Christ makes us pure and clean. The promise of Ezekiel 36:25 is that one day God will make His people clean in a way they never could - fully and finally clean, in their body and in their soul. ““Then I will sprinkle clean water on you, and you will be clean; I will cleanse you from all your filthiness and from all your idols.” Christ is the one who accomplishes this. Look at John 15:3 ““You are already clean because of the word which I have spoken to you.” Through the cleansing, purifying word of Christ, we have been made clean.
We must call upon Christ to make us pure and clean.

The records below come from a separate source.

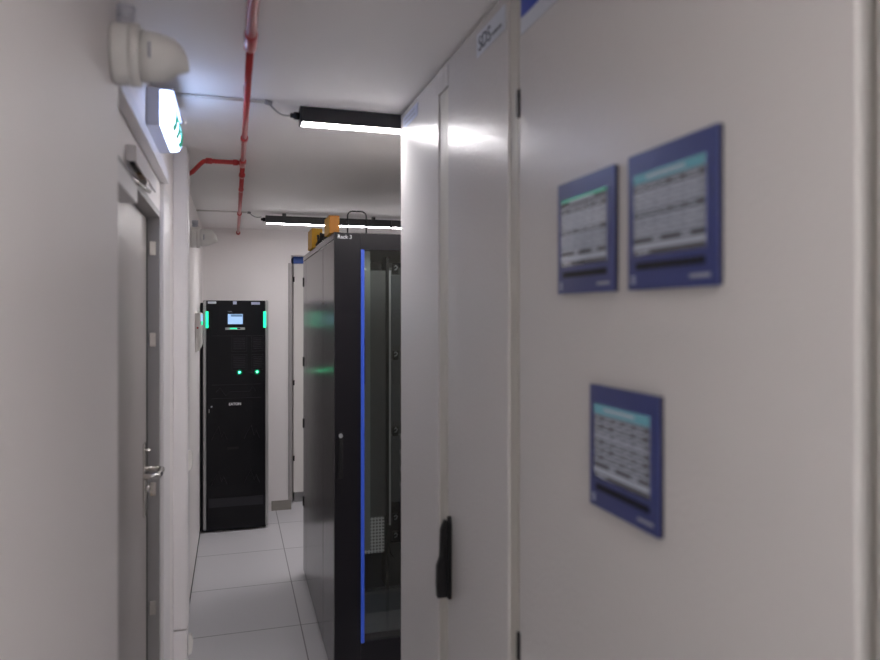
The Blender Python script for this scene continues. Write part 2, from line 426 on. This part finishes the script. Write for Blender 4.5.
# handle: swing lever on an escutcheon at the far edge of B's door
hd = MB()
hd.prism([(1.745, .862), (1.716, .862), (1.714, .90), (1.714, 1.06), (1.718, 1.078), (1.728, 1.078), (1.736, 1.06), (1.740, .985), (1.746, .96), (1.747, .90)], 'x', XC-.010, XC+.0, bev=.002)
hp = hd.build('swing_handle', 'black', cB)
lv = MB()
lv.prism([(XC-.012, .868), (XC-.038, .868), (XC-.040, .90), (XC-.039, .95), (XC-.030, .975), (XC-.028, 1.045), (XC-.016, 1.072), (XC-.012, 1.066)], 'y', 1.716, 1.736, bev=.003)
lv.build('lever', 'black', hp)
# labels near the tops. text runs towards -Y when read from the corridor
def lab(t, y0, y1, z0, z1, m='label', nm='label_plate'):
    return MB().box(XC-.0015, XC-.0003, y0, y1, z0, z1, m).build(nm, None, t)
def tlines(p, y0, y1, zs, h, m='inkgrey'):
    b = MB(); random.seed(int(zs[0]*1000))
    for z in zs:
        y = y1
        while y > y0+.01:
            wd = random.uniform(.006, .016); b.box(XC-.002, XC-.0014, max(y0, y-wd), y, z, z+h, m); y -= wd+.004
    b.build('small_print', None, p)
lA = lab(cA, 2.06, 2.25, 2.222, 2.262, 'labelblue'); tlines(lA, 2.08, 2.23, [2.247, 2.232], .006, 'inkgrey')
lB = lab(cB, 1.345, 1.520, 2.205, 2.258)
text_mesh('lettering', 'SDS', .048, 'ink', lB, (XC-.0018, 1.507, 2.215), (0, -1, 0), (0, 0, 1))
tlines(lB, 1.355, 1.42, [2.219], .006, 'ink')
lC = lab(cC, .86, 1.262, 2.160, 2.268)
MB().box(XC-.003, XC-.0016, 1.175, 1.258, 2.192, 2.262, bev=.0006).build('blue_mark', 'logoblue', lC)
tlines(lC, .89, 1.16, [2.205, 2.185], .010, 'inkgrey')

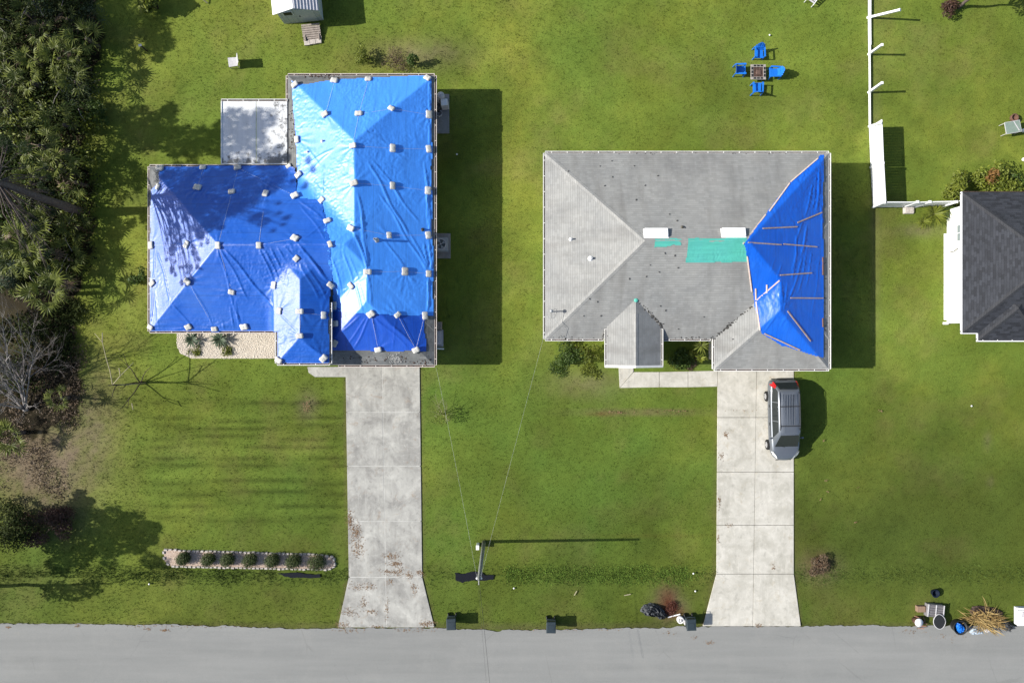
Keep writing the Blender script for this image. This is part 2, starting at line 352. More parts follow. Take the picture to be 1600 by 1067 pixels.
# road with an uneven edge
xs = np.arange(-40, 40, .12)
def road_edge(x):
    px = x/G0+800; y = np.interp(px, [-200,0,300,500,528,679,760,1000,1097,1251,1600,1800],[974,974,976,983,980,981,985,981,978,978,977,977])
    return gy(y+2.2*(fbm(x*1.1, x*0, 4)-.5)*2+1.4*(fbm(x*5, x*0+3, 6, 2)-.5)*2)
ye = road_edge(xs); n = len(xs)
V = np.r_[np.c_[xs, ye, np.full(n, .012)], np.c_[xs, np.full(n, -25.5), np.full(n, .012)]]
V = np.r_[V, [[-500, V[0,1], .012],[-500,-25.5,.012],[500, ye[-1], .012],[500,-25.5,.012]]]
q = np.arange(n-1); Fq = np.r_[np.c_[q+n, q+n+1, q+1, q], [[2*n+1, n, 0, 2*n], [2*n-1, 2*n+3, 2*n+2, n-1]]]
tag(link('road', npmesh('road', V, Fq, MROAD)), 'pale worn asphalt road along the bottom edge', None, None, 'structure')
# concrete slabs: every slab a part
def slab(parent, poly, mat, z=.055, gap=.012, name='slab', tilt=0.0):
    P_ = [Vector((gx(a), gy(b))) for a, b in poly]; c = sum(P_, Vector((0, 0)))/len(P_)
    Q = [c+(p-c)*(1-gap/max(.3, (p-c).length)*1.4) for p in P_]
    if sum(Q[i].x*Q[(i+1) % len(Q)].y-Q[(i+1) % len(Q)].x*Q[i].y for i in range(len(Q))) < 0: Q = Q[::-1]
    dz = R.uniform(-.006, .006)
    return MB().prism([tuple(p) for p in Q], -.1, z+dz).build(name, mat, parent, bevel=.012)
def along(P0, P1, y): t = (y-P0[1])/(P1[1]-P0[1]); return (P0[0]+t*(P1[0]-P0[0]), y)
def driveway(name, label, ys, xl, xc, xr, mat):
    r = empty(name, (0,0,0)); tag(r, label, None, None, 'structure')
    MB().prism(gp([(xl(ys[0])+2, ys[0]+1)]+[(xl(y)+2, y) for y in ys[1:]]+[(xr(y)-2, y) for y in ys[:0:-1]]+[(xr(ys[0])-2, ys[0]+1)])[::-1], -.12, .046 if mat is M_conA else .038).build('joint_filler', M_jointA if mat is M_conA else M_joint, r)
    for i in range(len(ys)-1):
        a, b = ys[i], ys[i+1]
        slab(r, [(xl(a), a), (xc(a), a), (xc(b), b), (xl(b), b)], mat); slab(r, [(xc(a), a), (xr(a), a), (xr(b), b), (xc(b), b)], mat)
    return r
I = lambda xs, vs: (lambda y: float(np.interp(y, xs, vs)))
dA = driveway('driveway', 'grey stained concrete driveway of the blue tarped house', [572,644,728,814,901,979], I([572,901,979],[540,545,528]), I([572,979],[597,604]), I([572,901,979],[656,660,679]), M_conA)
slab(dA, WALK_A, M_conA, name='walkway_slab')
dC = driveway('driveway', 'pale concrete driveway with the grey van on it', [578,652,737,820,896,977.5], I([578,896,977],[1121,1119,1098]), I([578,977],[1182,1176]), I([578,896,977],[1240,1240,1251]), M_conC)
wc = empty('walkway', (0,0,0)); tag(wc, 'pale concrete walkway from driveway to porch of the grey roofed house', None, None, 'structure')
for P_ in ([(966,570),(990,570),(990,581),(968,606)], [(990,581),(1030,581),(1030,605),(968,606)], [(1030,581),(1075,580),(1075,605),(1030,605)], [(1075,580),(1121,579),(1121,604),(1075,605)]): slab(wc, P_, M_conC)
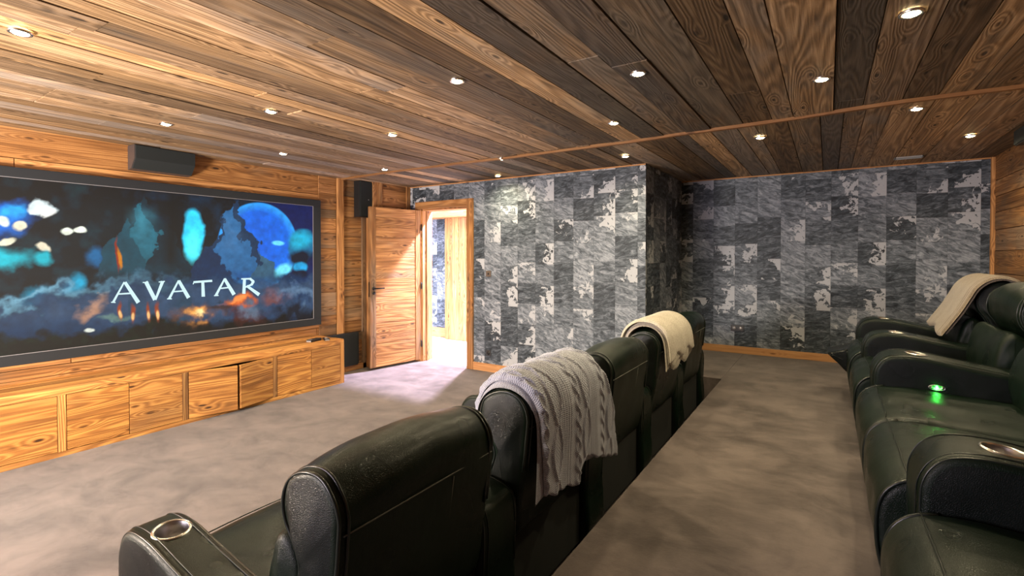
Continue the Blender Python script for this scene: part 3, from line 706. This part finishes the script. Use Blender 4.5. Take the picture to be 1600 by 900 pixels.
# ================================================================== SPEAKERS
def prism_y(mb, prof, y0, y1, mi=0, mi_side=0):
    n = len(prof); V = [(p[0], y0, p[1]) for p in prof]+[(p[0], y1, p[1]) for p in prof]
    for i in range(n): mb.add([V[i], V[(i+1) % n], V[(i+1) % n+n], V[i+n]], [[0, 1, 2, 3]], mi=mi)
    mb.add(V[:n], [list(range(n))], mi=mi_side); mb.add(V[n:], [list(range(n))[::-1]], mi=mi_side)
sp = empty('center_speaker', (-5.0, 2.07, 2.21), 'black wedge shaped centre speaker on the wall above the screen', 'speaker')
m = MB(); prism_y(m, [(XL, 2.412), (-4.985, 2.412), (-4.985, 2.30), (-5.055, 2.215), (XL, 2.205)], 1.825, 2.305); localise(m.obj('cabinet', 'spk_side'), sp)
m = MB(); prism_y(m, [(-4.984, 2.409), (-4.972, 2.405), (-4.972, 2.295), (-5.045, 2.212), (-5.054, 2.217), (-4.984, 2.30)], 1.832, 2.298); localise(m.obj('grille', 'fabric_black'), sp)
sp = empty('side_speaker', (-5.03, 4.36, 1.96), 'tall black box speaker high on the plank wall beside the open door', 'speaker')
m = MB(); m.box((XL+.03, 4.225, 1.955), (-4.985, 4.50, 2.412), bev=.004); localise(m.obj('cabinet', 'black'), sp)
m = MB(); m.box((-4.986, 4.235, 1.965), (-4.975, 4.49, 2.405), bev=.004); localise(m.obj('grille', 'fabric_black'), sp)
m = MB(); m.box((-4.976, 4.355, 2.175), (-4.973, 4.370, 2.182)); localise(m.obj('badge', 'silver'), sp)
sp = empty('subwoofer_panel', (-5.08, 3.93, .06), 'flat black rounded wall subwoofer panel behind the right end of the cabinet', 'subwoofer')
m = MB()
def rrect(mb, x, y0, y1, z0, z1, r, th, n=6):
    pts = []
    for cx, cz, a0 in ((y1-r, z1-r, 0), (y0+r, z1-r, 90), (y0+r, z0+r, 180), (y1-r, z0+r, 270)):
        for i in range(n+1): a = math.radians(a0+90*i/n); pts.append((cx+r*math.cos(a), cz+r*math.sin(a)))
    N = len(pts); V = [(x, *p) for p in pts]+[(x+th, *p) for p in pts]
    mb.add(V, [list(range(N, 2*N))]+[[i, (i+1) % N, (i+1) % N+N, i+N] for i in range(N)])
rrect(m, XL+.036, 3.755, 4.265, .075, .495, .03, .03); localise(m.obj('housing', 'black'), sp)
m = MB(); rrect(m, XL+.0655, 3.765, 4.255, .085, .485, .025, .004); localise(m.obj('grille', 'fabric_black'), sp)
sp = empty('surround_speaker', (1.27, 5.15, 2.28), 'small black surround speaker in the ceiling corner over the right sofa', 'speaker')
m = MB(); m.box((1.20, 4.95, 2.30), (XR-.005, 5.28, 2.418), bev=.008); localise(m.obj('cabinet', 'black'), sp)
m = MB(); m.box((1.192, 4.96, 2.308), (1.201, 5.27, 2.41), bev=.003); localise(m.obj('grille', 'fabric_black'), sp)

# ================================================================== DOWNLIGHTS
DL = [(-2.904, .655, 'downlight at the far left of the ceiling, top left corner'), (-4.032, 1.67, 'downlight above the left half of the screen, close to the screen wall'),
      (-3.101, 1.899, 'downlight above the screen, further from the wall than its neighbour'), (-4.277, 2.736, 'downlight close to the screen wall, right of the wedge speaker'),
      (-2.891, 2.777, 'large bright downlight left of centre between screen and batten'), (-4.112, 3.834, 'downlight on the ceiling batten nearest the door'),
      (-1.706, 2.114, 'downlight in the middle of the planks above the front sofa'), (-2.698, 4.035, 'downlight on the batten in front of the doorway wallpaper'),
      (-3.305, 4.86, 'downlight against the wallpapered wall just right of the door'), (-.841, 2.537, 'downlight above the near end of the aisle'),
      (-1.299, 3.385, 'downlight just before the batten above the front sofa'), (-1.638, 4.572, 'downlight beside the projecting wallpaper corner'),
      (-.035, 3.152, 'downlight on dark boards above the aisle, before the batten'), (-.465, 4.434, 'downlight beyond the batten above the aisle'),
      (.269, 2.488, 'downlight at the top edge of the view, above the right sofa'), (.476, 4.112, 'downlight hugging the batten above the right sofa'),
      (.943, 5.264, 'downlight nearest the right plank wall by the far wall')]
def disc_ring(mb, r0, r1, z0, z1, n=28, mi=0):
    V = []; 
    for (r, z) in ((r0, z1+.010), (r0, z1), (r1*.96, z1), (r1, z1+.003), (r1, z0)): V += [(r*math.cos(2*PI*i/n), r*math.sin(2*PI*i/n), z) for i in range(n)]
    F = [[k*n+i, k*n+(i+1) % n, (k+1)*n+(i+1) % n, (k+1)*n+i] for k in range(4) for i in range(n)]
    mb.add(V, F, smooth=True, mi=mi)
ring0 = MB(); disc_ring(ring0, .031, .042, 0, -.010); bulb0 = MB()
bm = bmesh.new(); bmesh.ops.create_uvsphere(bm, u_segments=20, v_segments=10, radius=.030); bm.verts.index_update()
bulb0.add([(v.co.x, v.co.y, v.co.z*.35-.006) for v in bm.verts], [[v.index for v in f.verts] for f in bm.faces], smooth=True); bm.free()
for i, (x, y, lab) in enumerate(DL):
    r = empty('downlight', (x, y, CEIL-.014), 'small round lit '+lab, 'downlight', 'ceiling downlights')
    if i == 0: a = ring0.obj('trim_ring', 'chrome', r); b = bulb0.obj('bulb', 'bulb', r)
    else:
        for src, nm in ((a, 'trim_ring'), (b, 'bulb')):
            c_ = src.copy(); c_.parent = r; C.objects.link(c_)
    L = bpy.data.lights.new('downlight_beam', 'SPOT'); L.energy = 48; L.spot_size = math.radians(165); L.spot_blend = 1; L.shadow_soft_size = .03; L.color = (1, .83, .52)
    lo = bpy.data.objects.new('downlight_beam', L); C.objects.link(lo); lo.parent = r; lo.location = (0, 0, -.03)

# vent, sockets, switch
v = empty('ceiling_vent', (.65, 6.12, CEIL-.012), 'pale slotted vent grille in the ceiling by the far wall', 'vent')
m = MB()
for lo, hi in (((-.11, -.05, -.012), (.11, -.040, 0)), ((-.11, .040, -.012), (.11, .05, 0)), ((-.11, -.05, -.012), (-.10, .05, 0)), ((.10, -.05, -.012), (.11, .05, 0))): m.box(lo, hi, bev=.001)
m.obj('frame', 'ventm', v); m = MB()
for i in range(6): m.box((-.10, -.035+i*.0135, -.008), (.10, -.028+i*.0135, -.002))
m.obj('slats', 'ventm', v); m = MB(); m.box((-.105, -.045, -.001), (.105, .045, .002)); m.obj('duct_back', 'black', v)
def plate(name, x, y, z, w, h, mat, label, cat, holes, hm='black'):
    r = empty(name, (x, y, z), label, cat)
    m = MB(); m.box((-w/2, -.010, -h/2), (w/2, 0, h/2), bev=.003); m.obj('plate', mat, r)
    for hx_, hz_, hr in holes:
        m = MB(); tube_mesh(m, [(hx_, -.008, hz_), (hx_, -.0125, hz_)], hr, 16); m.obj('insert', hm, r)
plate('wall_socket', -3.60, YD, .235, .075, .075, 'darkplate', 'small dark wall socket low on the wallpaper near the door', 'wall socket', [(0, 0, .022)])
plate('wall_socket', -.93, YF, .575, .15, .075, 'darkplate', 'double dark wall socket with a bright insert on the far wall', 'wall socket', [(-.037, 0, .02), (.037, 0, .02)], 'silver')
plate('light_switch', -3.60, YD, 1.235, .075, .075, 'brownplate', 'square brown switch plate at hip height on the wallpaper beside the door', 'light switch', [(0, 0, .012)])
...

We must fall to our knees like David in Psalm 51:7 “Purify me with hyssop, and I shall be clean; Wash me, and I shall be whiter than snow.” and Psalm 51:10 “Create in me a clean heart, O God, And renew a steadfast spirit within me.” We must know and understand, like the leper in Matthew 8:2 “And a leper came to Him and bowed down before Him, and said, “Lord, if You are willing, You can make me clean.”” and bow before Christ and ask him to make us clean. The promise of God in Christ is that we will be made clean. Do we believe tonight that he will do this?
God is pure, God is clean, God is holy. He calls us to be the same. By the work of Christ, applied to us by the Holy Spirit, we too can walk in purity, cleanliness, and holiness.
And then the final outcome, the final hope, is that because our cleanliness and purity have been accomplished, God will deliver us and defeat our enemies before us. We look forward to that day, when our full and final deliverance will be accomplished, and Satan, sin, and self will be defeated forever, and Christ will reign supreme over all creation, with His bride, the church, at his side. What a glorious hope and reminder from verse 14.